Turning his attention to advertising, Mr. Moyano discussed new forms that do not involve banners, sponsorship or contextual advertising. These new forms of advertising use segmentation criteria - applied by the users themselves, in relation to privacy and relevance, and by the advertiser, in relation to segmentation and level. As a result, ‘advertising is segmented for the target audience, by age, by sex,’ he said. ‘In this way, advertising becomes more like a service that provides some sort of added value.’
Programm:
Welcome address and presentation: Sonia Marzo, Vice President of the ESADE Alumni Marketing Club
Roundtable:
Marc Cortés, ESADE Professor of E-marketing
“Web 2.0: From Mass Media to Social Media"
Juan Luis Polo, Founder and Director of Territorio Creativo
“The New Rules of Relationships and Communication"

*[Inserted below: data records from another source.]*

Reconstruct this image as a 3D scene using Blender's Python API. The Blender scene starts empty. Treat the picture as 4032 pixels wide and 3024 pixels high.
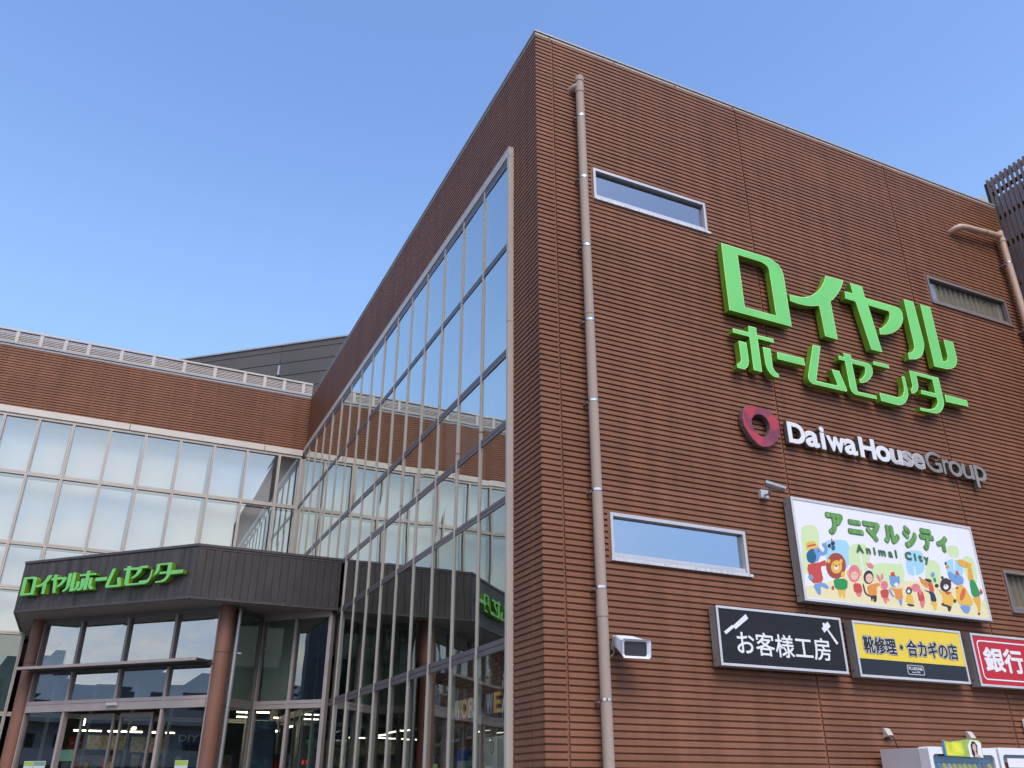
import bpy, bmesh, math, random
from mathutils import Vector, Matrix
random.seed(7)
SC = bpy.context.scene
COL = SC.collection

# ---------------------------------------------------------------- camera, sky, sun, exposure
cam = bpy.data.cameras.new("camera")
cam.sensor_fit = 'HORIZONTAL'; cam.sensor_width = 36.0; cam.lens = 29.90
cam.clip_start = 0.05; cam.clip_end = 3000
cam_o = bpy.data.objects.new("camera", cam); COL.objects.link(cam_o)
pitch, yaw, roll = 0.44553, 0.43594, 0.00189
cp, sp, cy, sy = math.cos(pitch), math.sin(pitch), math.cos(yaw), math.sin(yaw)
fwd = Vector((sy*cp, cy*cp, sp)); rgt = Vector((cy, -sy, 0)); upv = rgt.cross(fwd)
r2 = math.cos(roll)*rgt + math.sin(roll)*upv; u2 = -math.sin(roll)*rgt + math.cos(roll)*upv
mw = Matrix((r2, u2, -fwd)).transposed().to_4x4(); mw.translation = Vector((-4.233, -8.281, 1.45))
cam_o.matrix_world = mw
SC.camera = cam_o

SUN_EL, SUN_AZ = math.radians(52), math.radians(186)      # azimuth from +Y towards +X
world = bpy.data.worlds.new("World"); SC.world = world; world.use_nodes = True
wn, wl = world.node_tree.nodes, world.node_tree.links
bg = wn["Background"]; bg.inputs[1].default_value = 0.11
sky = wn.new('ShaderNodeTexSky'); sky.sky_type = 'NISHITA'; sky.sun_disc = False
sky.sun_elevation = SUN_EL; sky.sun_rotation = SUN_AZ
sky.air_density = 1.0; sky.dust_density = 1.6; sky.ozone_density = 2.5
def wmath(op, a, b=None, c=None):
    n = wn.new('ShaderNodeMath'); n.operation = op
    for i, v in enumerate((a, b, c)):
        if v is None: continue
        if isinstance(v, (int, float)): n.inputs[i].default_value = v
        else: wl.new(v, n.inputs[i])
    return n.outputs[0]
def wmap(v, a, b, c=0.0, d=1.0):
    n = wn.new('ShaderNodeMapRange'); n.interpolation_type = 'SMOOTHSTEP'
    wl.new(v, n.inputs[0])
    for i, x in enumerate((a, b, c, d)): n.inputs[i+1].default_value = x
    return n.outputs[0]
tint = wn.new('ShaderNodeMix'); tint.data_type = 'RGBA'; tint.blend_type = 'MULTIPLY'
tint.inputs[0].default_value = 1.0; tint.inputs[7].default_value = (0.90, 1.0, 1.15, 1)
wl.new(sky.outputs[0], tint.inputs[6])
haze_mix = wn.new('ShaderNodeMix'); haze_mix.data_type = 'RGBA'; haze_mix.inputs[7].default_value = (1.45, 2.28, 3.60, 1)
tc = wn.new('ShaderNodeTexCoord'); sx = wn.new('ShaderNodeSeparateXYZ'); wl.new(tc.outputs['Generated'], sx.inputs[0])
wl.new(wmap(sx.outputs[2], 0.12, 0.75, 0.85, 0.0), haze_mix.inputs[0]); wl.new(tint.outputs[2], haze_mix.inputs[6])
zc = wmath('MAXIMUM', sx.outputs[2], 0.02)
cm = wn.new('ShaderNodeCombineXYZ')
wl.new(wmath('DIVIDE', sx.outputs[0], wmath('ADD', zc, 0.12)), cm.inputs[0])
wl.new(wmath('DIVIDE', sx.outputs[1], wmath('ADD', zc, 0.12)), cm.inputs[1])
cn = wn.new('ShaderNodeTexNoise'); cn.inputs['Scale'].default_value = 1.5; cn.inputs['Detail'].default_value = 7; cn.inputs['Roughness'].default_value = 0.55
wl.new(cm.outputs[0], cn.inputs[0])
streak = wmap(cn.outputs[0], 0.36, 0.62)
low = wmap(sx.outputs[2], 0.18, 0.55, 1.0, 0.0)            # a low cloud bank ...
side = wmap(wmath('ADD', sx.outputs[1], wmath('MULTIPLY', sx.outputs[0], 0.75)), -0.78, -0.30, 1.0, 0.0)   # ... in the west only
cfac = wmath('MULTIPLY', wmath('MULTIPLY', low, side), wmath('ADD', wmath('MULTIPLY', streak, 0.5), 0.45))
wisp = wmath('MULTIPLY', wmath('MULTIPLY', wmap(cn.outputs[0], 0.5, 0.75), wmap(sx.outputs[1], -0.2, 0.1, 1.0, 0.0)), 0.3)
cmix = wn.new('ShaderNodeMix'); cmix.data_type = 'RGBA'
cmix.inputs[7].default_value = (4.3, 4.15, 3.95, 1)
wl.new(wmath('MAXIMUM', cfac, wisp), cmix.inputs[0]); wl.new(haze_mix.outputs[2], cmix.inputs[6])
wl.new(cmix.outputs[2], bg.inputs[0])

sun = bpy.data.lights.new("sun", 'SUN'); sun.energy = 0.85; sun.angle = math.radians(36); sun.color = (1.0, 0.82, 0.62)   # veiled by thin cloud
sun_o = bpy.data.objects.new("sun", sun); COL.objects.link(sun_o); sun_o.location = (20, 20, 30)
sd = Vector((math.sin(SUN_AZ)*math.cos(SUN_EL), math.cos(SUN_AZ)*math.cos(SUN_EL), math.sin(SUN_EL)))
sun_o.rotation_euler = sd.to_track_quat('Z', 'Y').to_euler()
SC.view_settings.view_transform = 'Standard'; SC.view_settings.look = 'None'
SC.view_settings.exposure = 1.40; SC.view_settings.gamma = 1.0
SC.render.engine = 'CYCLES'
SC.cycles.max_bounces = 10; SC.cycles.glossy_bounces = 6; SC.cycles.transparent_max_bounces = 12; SC.cycles.diffuse_bounces = 4
SC.cycles.caustics_reflective = False; SC.cycles.caustics_refractive = False
SC.cycles.use_denoising = True

# ---------------------------------------------------------------- traced outlines, metres on the front wall (x, z)
LETTERS={"ro":[[[2.945,8.729],[3.821,8.72],[3.908,8.696],[3.992,8.65],[4.049,8.58],[4.072,8.512],[4.077,8.439],[4.074,7.585],[2.944,7.587]],[[3.233,8.604],[3.677,8.598],[3.735,8.578],[3.782,8.548],[3.802,8.501],[3.805,7.705],[3.235,7.706]]],"i":[[[4.129,8.148],[4.25,8.153],[4.368,8.166],[4.492,8.205],[4.611,8.273],[4.723,8.361],[4.816,8.467],[4.885,8.572],[4.949,8.704],[5.32,8.717],[5.27,8.615],[5.209,8.516],[5.118,8.398],[5.017,8.291],[4.956,8.246],[4.96,7.573],[4.713,7.578],[4.7,8.098],[4.556,8.054],[4.4,8.03],[4.261,8.026],[4.132,8.036]]],"ya":[[[5.455,8.712],[5.712,8.707],[5.73,8.505],[6.441,8.51],[6.485,8.488],[6.513,8.435],[6.509,8.338],[6.466,8.232],[6.401,8.146],[6.308,8.059],[6.19,7.979],[6.066,7.927],[5.899,7.885],[5.901,7.986],[5.983,8.028],[6.087,8.117],[6.169,8.219],[6.211,8.312],[6.215,8.354],[6.196,8.379],[5.762,8.379],[5.863,7.562],[5.632,7.561],[5.499,8.38],[5.292,8.379],[5.303,8.519],[5.476,8.518]]],"ru_a":[[[6.619,8.71],[6.842,8.715],[6.866,8.032],[6.865,7.937],[6.828,7.824],[6.762,7.717],[6.686,7.648],[6.587,7.598],[6.432,7.564],[6.435,7.678],[6.504,7.699],[6.564,7.742],[6.611,7.81],[6.621,7.893]]],"ru_b":[[[6.993,8.708],[7.222,8.708],[7.221,7.692],[7.279,7.714],[7.337,7.762],[7.36,7.826],[7.36,7.885],[7.361,8.129],[7.577,8.13],[7.579,7.85],[7.563,7.776],[7.515,7.695],[7.444,7.633],[7.358,7.592],[7.248,7.566],[6.986,7.559]]],"ho_a":[[[3.251,7.402],[3.392,7.403],[3.387,7.287],[3.685,7.291],[3.681,7.225],[3.393,7.229],[3.389,6.699],[3.242,6.701],[3.245,7.223],[2.96,7.226],[2.961,7.293],[3.245,7.294]]],"ho_b":[[[3.038,7.112],[3.176,7.115],[3.178,6.837],[3.17,6.782],[3.142,6.727],[3.107,6.693],[3.07,6.674],[2.962,6.675],[2.957,6.725],[2.991,6.743],[3.026,6.777],[3.041,6.816]]],"ho_c":[[[3.464,7.112],[3.601,7.115],[3.597,6.811],[3.633,6.751],[3.685,6.721],[3.684,6.672],[3.589,6.67],[3.538,6.7],[3.496,6.753],[3.475,6.812],[3.47,6.856]]],"bar_a":[[[3.715,7.088],[4.211,7.089],[4.211,6.974],[3.711,6.972]]],"mu":[[[4.432,7.367],[4.578,7.371],[4.38,6.77],[4.771,6.772],[4.786,6.794],[4.72,7.025],[4.87,7.028],[4.957,6.74],[4.952,6.716],[4.927,6.706],[4.297,6.703],[4.249,6.73],[4.233,6.781],[4.24,6.828]]],"se":[[[5.019,7.363],[5.169,7.361],[5.166,7.292],[5.501,7.29],[5.554,7.267],[5.571,7.218],[5.564,7.148],[5.527,7.083],[5.463,7.012],[5.38,6.952],[5.305,6.922],[5.252,6.918],[5.254,6.973],[5.298,6.992],[5.356,7.042],[5.399,7.104],[5.419,7.176],[5.413,7.213],[5.391,7.218],[5.162,7.219],[5.166,6.791],[5.171,6.764],[5.192,6.754],[5.54,6.757],[5.535,6.7],[5.105,6.695],[5.046,6.73],[5.026,6.791],[5.025,7.229],[4.912,7.231],[4.913,7.296],[5.026,7.291]]],"n_a":[[[5.625,7.356],[5.942,7.356],[5.935,7.295],[5.613,7.293]]],"n_b":[[[5.619,6.822],[5.981,6.82],[6.052,6.838],[6.111,6.884],[6.153,6.95],[6.173,7.031],[6.176,7.216],[6.242,7.214],[6.242,6.968],[6.235,6.908],[6.202,6.844],[6.14,6.77],[6.067,6.717],[5.976,6.686],[5.622,6.693]]],"ta":[[[6.375,7.357],[7.011,7.36],[7.011,6.962],[6.993,6.89],[6.937,6.801],[6.86,6.733],[6.775,6.698],[6.43,6.688],[6.432,6.736],[6.616,6.74],[6.695,6.76],[6.768,6.798],[6.828,6.853],[6.862,6.914],[6.862,6.987],[6.533,6.986],[6.545,7.057],[6.858,7.058],[6.86,7.3],[6.511,7.3],[6.511,7.169],[6.5,7.097],[6.46,7.031],[6.403,6.98],[6.315,6.948],[6.317,7.022],[6.353,7.053],[6.371,7.091]]],"bar_b":[[[7.065,7.077],[7.562,7.071],[7.562,6.963],[7.059,6.953]]]}
RING=[[[3.005,6.077],[3.064,6.132],[3.129,6.166],[3.202,6.173],[3.28,6.15],[3.365,6.162],[3.445,6.147],[3.521,6.102],[3.582,6.033],[3.608,5.94],[3.597,5.841],[3.541,5.726],[3.455,5.642],[3.366,5.598],[3.273,5.581],[3.195,5.598],[3.115,5.662],[3.047,5.745],[2.991,5.838],[2.973,5.948]],[[3.128,5.95],[3.189,6.023],[3.256,6.056],[3.327,6.057],[3.393,6.016],[3.433,5.944],[3.43,5.864],[3.387,5.786],[3.327,5.733],[3.257,5.738],[3.182,5.777],[3.132,5.846]]]
RINGDARK=[[[3.174,6.029],[3.222,6.103],[3.28,6.146],[3.364,6.159],[3.44,6.144],[3.514,6.099],[3.419,6.047],[3.389,6.019],[3.327,6.057],[3.256,6.056],[3.189,6.023]],[[3.607,5.922],[3.593,5.84],[3.539,5.729],[3.453,5.645],[3.367,5.601],[3.279,5.585],[3.3,5.714],[3.387,5.786],[3.43,5.864],[3.478,5.846],[3.545,5.872]],[[3.009,6.064],[3.054,6.037],[3.128,5.95],[3.132,5.846],[3.182,5.777],[3.095,5.8],[3.031,5.906]]]
KNIFE=[[2.598,3.333],[2.629,3.283],[2.424,3.144],[2.41,3.167],[2.281,3.079],[2.255,3.107],[2.382,3.191],[2.395,3.185]]
HAMMER=[[3.866,3.341],[3.903,3.286],[3.856,3.25],[3.988,3.091],[3.958,3.07],[3.834,3.238],[3.788,3.202],[3.751,3.253],[3.784,3.273],[3.778,3.313],[3.804,3.327],[3.818,3.307]]
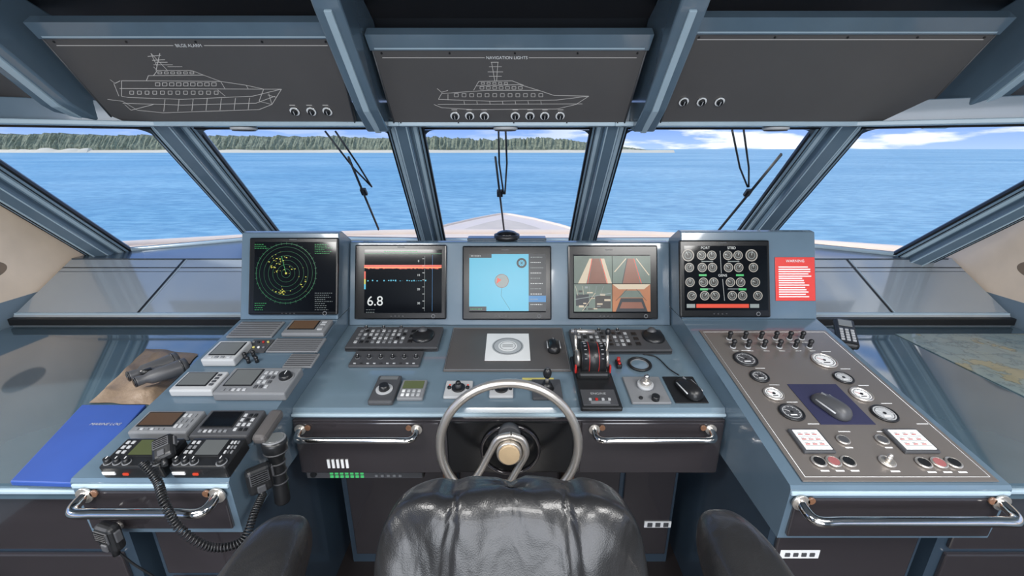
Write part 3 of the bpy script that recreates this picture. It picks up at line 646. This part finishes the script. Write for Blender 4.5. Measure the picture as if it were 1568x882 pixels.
for uL,uR in ((152,250),(262,352)):
    x,(a0,a1,b0,b1,h)=disp('vhf_radio',uL,uR,730,684,.04,M_black,M_lcdg if uL<200 else M_lcd,(.30,.38,.72,.9),[(.78,.4,.96,.9,3,3,[M_mgrey,M_dgrey,M_lgrey]),(.06,.40,.24,.9,2,3,[M_mgrey,M_lgrey])],[(.10,.15,.008),(.25,.15,.008),(.40,.15,.008),(.88,.15,.010)])
    x.box((a0+.02,b0-.001,h*.5),(.03,.003,.008),M_white); x.box((a0+.06,b0-.002,h*.45),(.012,.003,.006),E_red); x.done()
def mic(nm,loc,R,s=1.0):
    b=B(nm,Matrix.Translation(loc)@R@Matrix.Scale(s,4))
    b.box((0,0,0),(.058,.075,.030),M_black,.012,seg=3); b.box((0,.012,.016),(.044,.030,.004),M_dgrey,.002)
    for k in range(5): b.box((0,.002+k*.006,.0185),(.038,.0022,.002),M_black2)
    b.box((0,-.02,.016),(.02,.02,.006),M_dgrey,.003); b.cyl((0,-.045,0),.008,.025,M_black,'y',seg=12); b.cyl((0,.01,-.02),.010,.012,M_satin,seg=14); b.box((.031,.01,0),(.006,.03,.014),M_dgrey,.002)
    return b.done()
def coil(nm,pts,rc_=.008,r=.0022,turns=30):
    b=B(nm); c=curve(pts,24); n=len(c); out=[]
    for i in range(n*5):
        f=i/5; k=min(int(f),n-2); p=c[k].lerp(c[k+1],f-k); d=(c[k+1]-c[k]).normalized(); s1=d.cross(Vector((.2,1,.1))).normalized(); s2=d.cross(s1)
        a=2*math.pi*turns*i/(n*5); out.append(p+s1*rc_*math.cos(a)+s2*rc_*math.sin(a))
    b.tube(out,r,M_black,seg=6); b.done()
m0=LC.M@Vector((*LC.p(258,704,.06),.068))
mic('handset_microphone',m0,Matrix.Rotation(math.radians(35),4,'X')@Matrix.Rotation(.5,4,'Z'),.8)
p0=atX(405,748,-.645)
mic('handset_microphone',p0,Matrix.Rotation(math.pi/2,4,'X')@Matrix.Rotation(math.radians(40),4,'Y'))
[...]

Javier Godoy, Director of Strategy, Inspiring Move
“The Creation of Adequate Spaces for Relationships: Communities and Network"
Ícaro Moyano, Head of Communications, Tuenti “Tuenti: A Success Story"
Colloquium
This conference organized by ESADE Alumni Marketing Club will investigate about marketing's new routines and challenges.
The Web 2.0 phenomenon presents new challenges when defining and managing marketing actions. The consumer has become a participant by generating content, recommending products, giving his/her opinion, etc. Brands need to find new spaces to establish relationships with and inform their consumers, creating followers instead of clients.
Three elements stand out in this new scenario:
The fragmentation of traditional communications media with the appearance of new, more segmented channels: social media; Traditional publicity’s reduced effectiveness: communication with the client has to be reinvented; and Users share their interests, experience, etc., in new settings: communities.